__Direction__:
Reproduce each line exactly.
--- Start Supplied information ---
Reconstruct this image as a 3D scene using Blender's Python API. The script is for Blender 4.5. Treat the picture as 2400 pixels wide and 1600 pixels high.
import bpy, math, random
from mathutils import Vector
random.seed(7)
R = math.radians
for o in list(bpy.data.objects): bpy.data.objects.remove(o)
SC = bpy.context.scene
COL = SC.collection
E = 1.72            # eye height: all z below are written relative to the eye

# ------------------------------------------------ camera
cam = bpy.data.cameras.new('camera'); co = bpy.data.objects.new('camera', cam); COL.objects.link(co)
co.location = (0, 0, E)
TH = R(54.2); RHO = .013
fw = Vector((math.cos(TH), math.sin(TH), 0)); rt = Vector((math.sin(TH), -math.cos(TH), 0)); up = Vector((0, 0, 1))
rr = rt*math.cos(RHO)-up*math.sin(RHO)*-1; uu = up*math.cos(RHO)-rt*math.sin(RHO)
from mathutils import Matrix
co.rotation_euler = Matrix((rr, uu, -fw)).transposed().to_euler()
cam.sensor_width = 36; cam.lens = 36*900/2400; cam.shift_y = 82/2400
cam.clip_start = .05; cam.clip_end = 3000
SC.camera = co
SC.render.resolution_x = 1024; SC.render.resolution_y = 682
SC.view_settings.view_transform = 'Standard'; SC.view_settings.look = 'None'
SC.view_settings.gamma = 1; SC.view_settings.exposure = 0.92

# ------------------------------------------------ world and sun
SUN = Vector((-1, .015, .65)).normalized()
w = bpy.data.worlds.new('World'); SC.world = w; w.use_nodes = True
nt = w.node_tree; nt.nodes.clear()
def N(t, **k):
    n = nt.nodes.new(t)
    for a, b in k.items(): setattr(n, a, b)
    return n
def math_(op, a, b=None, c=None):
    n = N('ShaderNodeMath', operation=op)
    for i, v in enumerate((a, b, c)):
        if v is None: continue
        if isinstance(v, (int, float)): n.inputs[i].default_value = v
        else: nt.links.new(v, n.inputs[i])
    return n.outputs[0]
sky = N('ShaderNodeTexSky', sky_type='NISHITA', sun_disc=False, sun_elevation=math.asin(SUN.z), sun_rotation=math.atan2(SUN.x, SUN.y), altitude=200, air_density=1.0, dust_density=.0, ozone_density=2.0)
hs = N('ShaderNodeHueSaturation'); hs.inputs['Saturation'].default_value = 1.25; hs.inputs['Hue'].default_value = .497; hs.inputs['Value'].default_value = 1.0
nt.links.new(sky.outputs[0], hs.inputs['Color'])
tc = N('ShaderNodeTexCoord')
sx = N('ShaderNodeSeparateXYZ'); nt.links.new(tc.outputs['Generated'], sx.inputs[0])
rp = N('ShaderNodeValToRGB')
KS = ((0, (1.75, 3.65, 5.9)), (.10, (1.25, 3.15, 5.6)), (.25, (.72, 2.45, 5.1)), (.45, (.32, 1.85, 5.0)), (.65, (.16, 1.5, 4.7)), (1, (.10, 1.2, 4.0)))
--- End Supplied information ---
__Task answer__:
Reconstruct this image as a 3D scene using Blender's Python API. The script is for Blender 4.5. Treat the picture as 2400 pixels wide and 1600 pixels high.
import bpy, math, random
from mathutils import Vector
random.seed(7)
R = math.radians
for o in list(bpy.data.objects): bpy.data.objects.remove(o)
SC = bpy.context.scene
COL = SC.collection
E = 1.72            # eye height: all z below are written relative to the eye

# ------------------------------------------------ camera
cam = bpy.data.cameras.new('camera'); co = bpy.data.objects.new('camera', cam); COL.objects.link(co)
co.location = (0, 0, E)
TH = R(54.2); RHO = .013
fw = Vector((math.cos(TH), math.sin(TH), 0)); rt = Vector((math.sin(TH), -math.cos(TH), 0)); up = Vector((0, 0, 1))
rr = rt*math.cos(RHO)-up*math.sin(RHO)*-1; uu = up*math.cos(RHO)-rt*math.sin(RHO)
from mathutils import Matrix
co.rotation_euler = Matrix((rr, uu, -fw)).transposed().to_euler()
cam.sensor_width = 36; cam.lens = 36*900/2400; cam.shift_y = 82/2400
cam.clip_start = .05; cam.clip_end = 3000
SC.camera = co
SC.render.resolution_x = 1024; SC.render.resolution_y = 682
SC.view_settings.view_transform = 'Standard'; SC.view_settings.look = 'None'
SC.view_settings.gamma = 1; SC.view_settings.exposure = 0.92

# ------------------------------------------------ world and sun
SUN = Vector((-1, .015, .65)).normalized()
w = bpy.data.worlds.new('World'); SC.world = w; w.use_nodes = True
nt = w.node_tree; nt.nodes.clear()
def N(t, **k):
    n = nt.nodes.new(t)
    for a, b in k.items(): setattr(n, a, b)
    return n
def math_(op, a, b=None, c=None):
    n = N('ShaderNodeMath', operation=op)
    for i, v in enumerate((a, b, c)):
        if v is None: continue
        if isinstance(v, (int, float)): n.inputs[i].default_value = v
        else: nt.links.new(v, n.inputs[i])
    return n.outputs[0]
sky = N('ShaderNodeTexSky', sky_type='NISHITA', sun_disc=False, sun_elevation=math.asin(SUN.z), sun_rotation=math.atan2(SUN.x, SUN.y), altitude=200, air_density=1.0, dust_density=.0, ozone_density=2.0)
hs = N('ShaderNodeHueSaturation'); hs.inputs['Saturation'].default_value = 1.25; hs.inputs['Hue'].default_value = .497; hs.inputs['Value'].default_value = 1.0
nt.links.new(sky.outputs[0], hs.inputs['Color'])
tc = N('ShaderNodeTexCoord')
sx = N('ShaderNodeSeparateXYZ'); nt.links.new(tc.outputs['Generated'], sx.inputs[0])
rp = N('ShaderNodeValToRGB')
KS = ((0, (1.75, 3.65, 5.9)), (.10, (1.25, 3.15, 5.6)), (.25, (.72, 2.45, 5.1)), (.45, (.32, 1.85, 5.0)), (.65, (.16, 1.5, 4.7)), (1, (.10, 1.2, 4.0)))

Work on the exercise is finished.